Explore Mars from your Classroom!

Not a simulation, no “what-if” scenarios, the Mars Student Imaging Project (MSIP) is a way for your class to participate in authentic exploration of the Martian surface with the help of the camera onboard the Mars Odyssey spacecraft. While surfing NASA’s Mars Exploration site, I found this completely standards based unit that is “designed to fit within existing science curriculum and teach the already required objectives and standards using real world science instead of worksheets or simulations.”

Fits within my existing curriculum and aligned to the National Science Education Standards you say? Great, now what is it? NASA, in cooperation with Arizona State University, has founded this program to allow teacher lead student teams to perform real world science. Geared towards 5th grade and up, students will have the ability to create an observation plan of a particular patch of the Martian surface and, with the help of spacecraft controllers, get to send commands to Odyssey as it orbits Mars. When the observations are complete, the images are sent back to Earth where your students can analyze the data. This has to be by far one of the most compelling opportunities to bring real world science into a classroom that I’ve ever heard of. The teacher packet is amazingly thorough, providing a detailed curriculum for the study, including background on the educational theory of constructivist and cooperative learning models that the unit was developed around.

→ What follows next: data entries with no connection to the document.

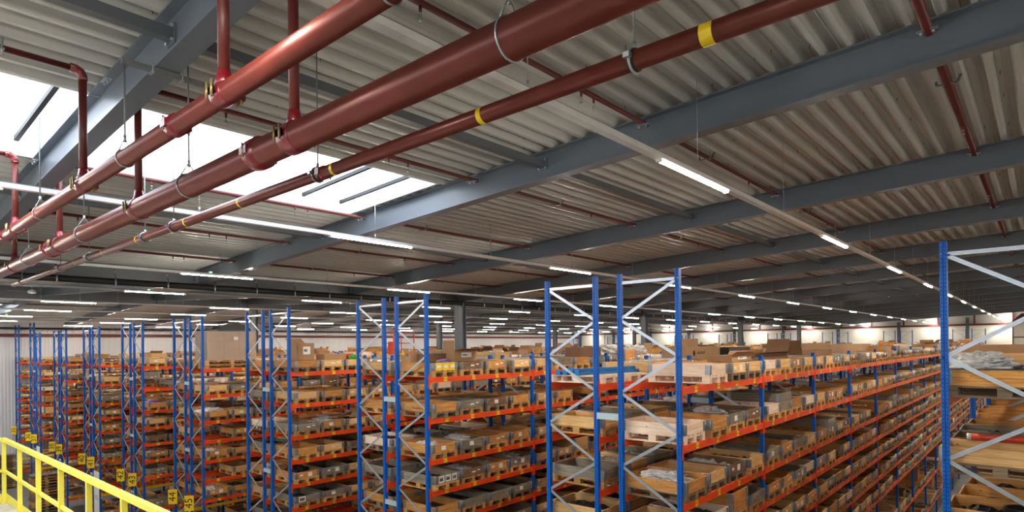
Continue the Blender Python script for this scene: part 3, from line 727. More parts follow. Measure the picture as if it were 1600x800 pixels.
ALLIND = False
VIS = '0a2.0.0 0a1.0.0 1d2.0.0 1d3.0.0 1d1.0.1 1a3.0.0 1a2.0.0 1d3.0.1 2d4.0.0 1a4.0.0 2d3.0.0 1d2.1.1 1d3.0.2 2d2.0.0 0a3.0.0 1d3.0.3 1d2.0.1 2d5.0.0 2d1.0.0 1d4.0.2 1d3.1.0 2d4.0.1 0a3.0.2 2d5.0.1 2d5.0.2 3d6.0.0 2a5.0.0 2a4.0.0 2d4.0.2 1d3.2.1 3d4.0.0 2d3.0.2 3d3.0.0 1a3.0.2 2d3.0.1 1d2.0.3 1d3.1.1 2a3.0.0 2d3.0.3 3d5.0.1 2d5.0.3 3d6.0.1 1a3.0.1 2d2.0.2 2d2.0.1 1d1.0.2 1a4.0.1 3d2.0.0 1d2.0.2 0a3.0.3 3d5.0.0 1d4.0.1 1d2.1.0 2a2.0.0 1d3.1.2 3d4.0.1 3d1.0.0 1d3.1.3 0a2.0.2 1d4.1.0 2d2.0.3 4d7.0.0 1d4.0.3 2d1.0.1 4d5.0.0 2d4.1.2 0a1.0.1 3d6.0.2 1d4.1.1 2d1.0.2 1d3.2.0 2d4.1.0 2a1.0.0 3d2.0.1 0a2.0.3 4d6.0.1 2d4.0.3 1d4.1.2 2d4.1.1 2d1.0.3 1a2.0.1 4d2.0.0 2d5.1.0 4d7.0.1 4d4.0.1 1d5.1.2 1a2.0.2 1d4.2.3 2d3.1.0 3d3.0.2 1a3.0.3 3d3.0.1 3d5.0.2 3a6.0.0 1d5.1.3 2d2.1.3 4d5.0.1 3d4.0.2 3d1.0.1 2d2.1.1 3a5.0.0 3a4.0.0 3d2.0.2 2d2.1.0 5d6.0.0 1a1.0.2 1d1.0.3 5d7.0.0 4d2.1.1 4d3.0.0 5d4.0.0 0a2.1.0 2d6.1.0 1d5.2.0 5d5.0.0 2a3.0.2 1d1.1.1 2d6.0.3 1d2.3.0 1d3.4.3 1a2.0.3 1d2.2.1 1d3.4.0 4d3.0.1 1d2.1.3 3a3.0.0 2a3.0.3 1d5.1.1 2a3.0.1 1d4.1.3 4a4.0.0 1d2.2.0 4a3.0.1 1d3.3.0 1d4.2.1 0a2.1.1 4a6.0.0 1d1.1.0 3a2.0.0 3d3.0.3 4d2.0.1 0a2.2.0 5d3.0.0 3d2.0.3 2d1.1.1 0a2.0.1 2d1.1.2 6d7.0.0 5d1.0.0 5d9.0.1 1d6.2.2 3a1.0.0 3d2.1.2 1d3.5.3 6d6.0.0 1d4.0.0 2a1.1.0 5d9.0.0 1d1.1.2 6d4.0.0 6d5.0.0 1d2.1.2 1d4.2.0 1d5.2.3 1d6.2.1 4a9.0.2 3a7.0.0 3d2.1.1 1d2.2.2 6d3.0.0 0a2.1.2 1d5.2.2 1d5.2.1 1d3.3.1 6d2.0.0 1d3.3.2 2d1.1.0 1d6.4.1 4a7.0.0 1d1.4.2 2a3.1.0 2d6.1.2 2d1.2.1 3d5.0.3 1d6.2.3 3d2.1.0 3d1.0.2 5a2.0.0 4d3.0.2 1d1.1.3 1d5.3.1 5d2.0.1 7d11.0.0 6d1.0.0 1d4.4.1 1d2.3.2 3d7.0.3 4d2.1.0 2a2.0.2 2a3.1.1 6d2.0.2 3d2.1.3 5d3.0.1 4a5.0.0 1d9.6.2 8d4.0.0 1d6.3.0 1d9.5.0 3a3.0.1 7d7.0.0 1d11.7.1 2a2.0.3 2a2.0.1 2a4.0.1 1a2.1.0 3a3.0.2 1d5.3.0 1d7.3.1 6d11.0.0 1d4.3.2 1d4.3.0 1d6.3.1 4a4.0.1 6d9.0.1 3d6.0.3 1d1.2.0 7d5.0.0 3d2.2.0 7d4.0.0 8d5.0.0 4a3.0.0 7d6.0.0 1d9.5.1 4a2.0.0 1d3.2.3 1d3.4.1 1d7.3.3 1d1.2.1 4d2.1.2 1d2.3.1 5d7.0.1 6a9.0.1 1d1.2.2 2a3.1.2 1d9.4.3 7d1.0.0 5d4.0.1 5d5.0.1 3d2.2.3 1d2.4.0 6d3.0.2 1d3.4.2 1d1.2.3 4d2.0.2 1d3.2.2 4d2.0.3 7d3.0.0 1d4.3.1 7d2.0.0 5d2.0.3 1a2.1.1 4d3.0.3 1d5.3.2 1d6.3.2 2d4.1.3 5d6.0.1 1d7.4.0 2d1.1.3 8d3.0.0 1d6.3.3 8d11.0.0 2d6.1.1 1d7.3.2 1d3.6.1 1d5.5.3 2a5.0.1 1d1.3.3 3d2.2.2 2a2.1.0 5d3.1.0 1d5.3.3 1d2.3.3 1d7.5.0 5a7.0.0 3a3.0.3 1d4.3.3 7a9.0.0 6a1.0.3 1d5.4.0 4a6.0.1 7d9.0.2 1d9.8.0 0a3.1.0 1d1.3.1 4d3.1.0 8d6.0.0 4d7.0.2 5a9.0.0 8d2.0.0 1d2.4.1'
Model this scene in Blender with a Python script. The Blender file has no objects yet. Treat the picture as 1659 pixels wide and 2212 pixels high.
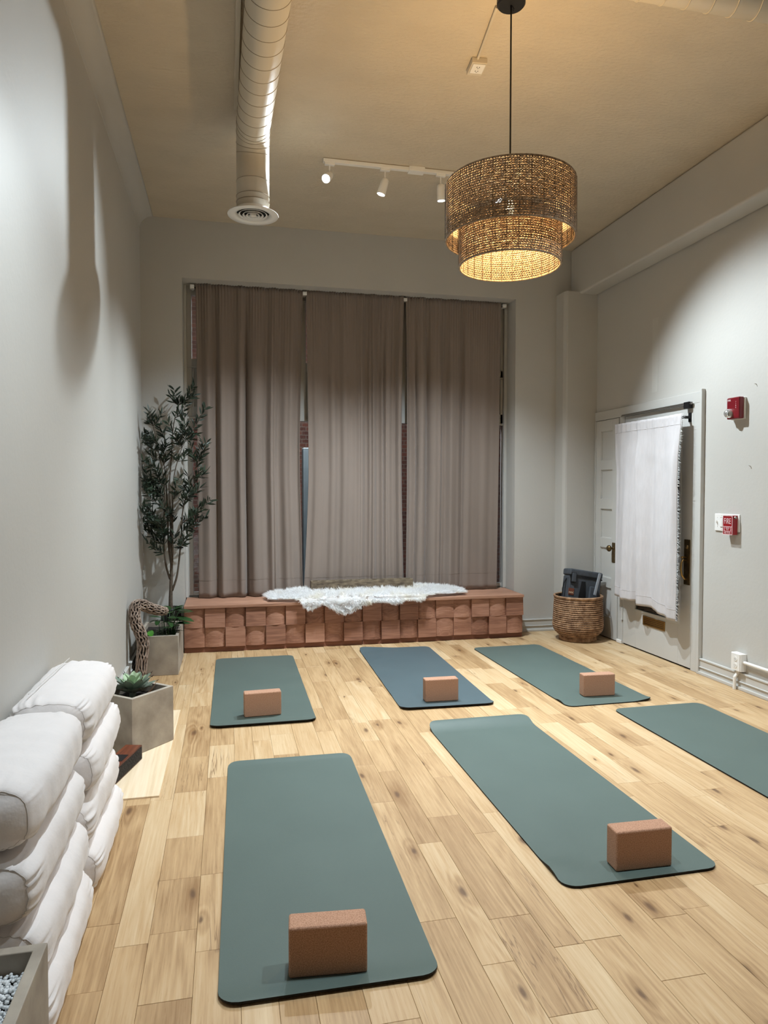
import bpy, math, random
from mathutils import Vector, Matrix, noise
R = random.Random(7)
C = bpy.context.scene.collection
SC = bpy.context.scene
PI = math.pi

# ---------------------------------------------------------------- camera
def set_camera():
    f, yaw, pitch, roll, H = 1504.9, 0.2208, -0.0317, 0.0005, 1.3593
    cy, sy, cp, sp = math.cos(yaw), math.sin(yaw), math.cos(pitch), math.sin(pitch)
    F = Vector((sy*cp, cy*cp, sp)); Rt = Vector((cy, -sy, 0)); U = Rt.cross(F)
    c, s = math.cos(roll), math.sin(roll)
    R2 = c*Rt + s*U; U2 = -s*Rt + c*U
    cam = bpy.data.cameras.new('camera'); o = bpy.data.objects.new('camera', cam); C.objects.link(o)
    cam.sensor_fit = 'HORIZONTAL'; cam.sensor_width = 36; cam.lens = f/1659*36; cam.clip_start = 0.02
    m = Matrix((R2, U2, -F)).transposed().to_4x4(); m.translation = Vector((0, 0, H)); o.matrix_world = m
    SC.camera = o
set_camera()
SC.view_settings.view_transform = 'Standard'; SC.view_settings.look = 'None'
SC.view_settings.gamma = 1; SC.view_settings.use_curve_mapping = False
SC.view_settings.exposure = 0.0
w = bpy.data.worlds.new('night'); SC.world = w; w.use_nodes = True
w.node_tree.nodes['Background'].inputs[0].default_value = (0.010, 0.012, 0.022, 1)
w.node_tree.nodes['Background'].inputs[1].default_value = 0.6
# lamp powers used by the fixture builders below
COOL = (0.81, 0.925, 1.0); WARM = (1.0, 0.68, 0.32)
HEAD_W = 330.0; PEND_W = 60.0

# room numbers (metres; x right, y away from the camera, z up)
XL, XR, YB, ZC, YF = -0.704, 3.415, 6.207, 3.653, -2.2
OX0, OX1, OZ = -0.368, 2.669, 3.160      # window recess
YW = 6.45                                # window frame face

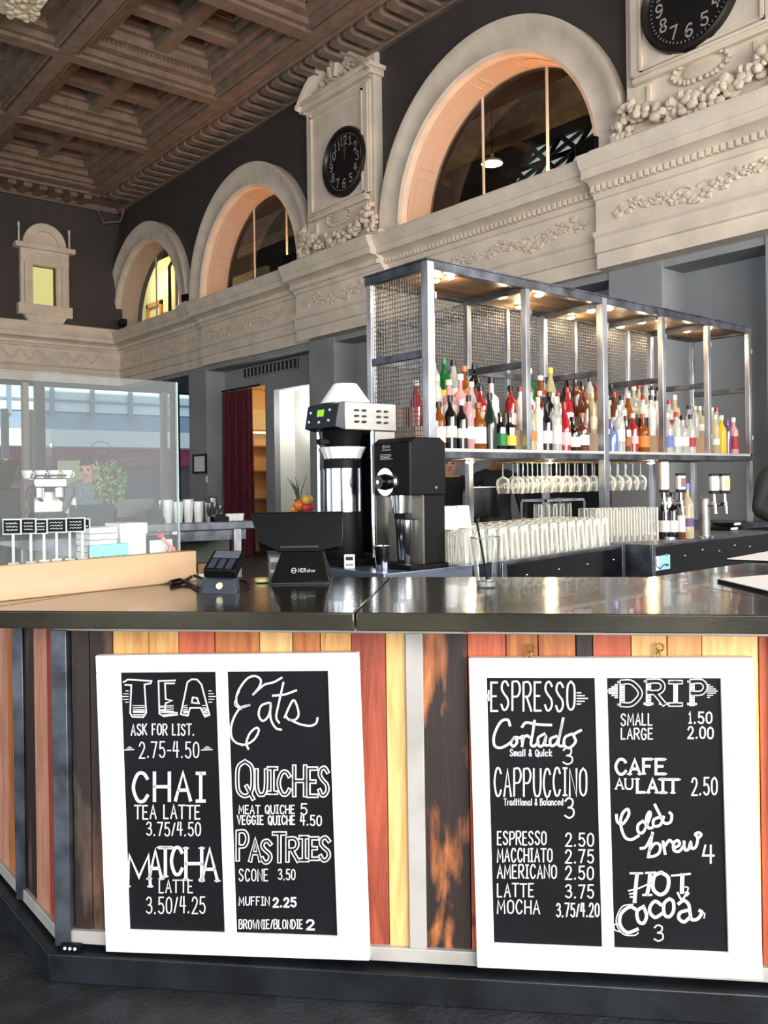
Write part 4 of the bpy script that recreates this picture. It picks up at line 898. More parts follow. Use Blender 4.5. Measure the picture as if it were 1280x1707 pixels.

Of course, you do need to fill out a simple application, and be in possession of at least one Internet enabled computer with a web cam. However, other than the 30 dollars or so it may cost to purchase the web cam the program is provided absolutely free to classrooms across the nation. All that’s left is finding a way to keep the students from fighting over who gets to control the spacecraft next.

3 comments

  1. Thanks for this tip, Ben. I passed along the info to two of my teachers today and they are looking into doing this with their classes. One is a 6th grade science teacher and the other is a 7th grade science teacher. I hope that they decide to do this project as it sounds fantastic.

  2. Sure thing Sean. When I saw this website I couldn’t pass it up. What could be more engaging than being in charge of your very own (and very real) Mars exploration project? This is also an excellent way for science teachers to show students that science is very real, and that it’s not just some people in white lab coats sitting over petri dishes and waiting for something to happen. That and this project fits nicely into a unit on geology or the solar system, both of which are found in the middle school curriculum here in Michigan.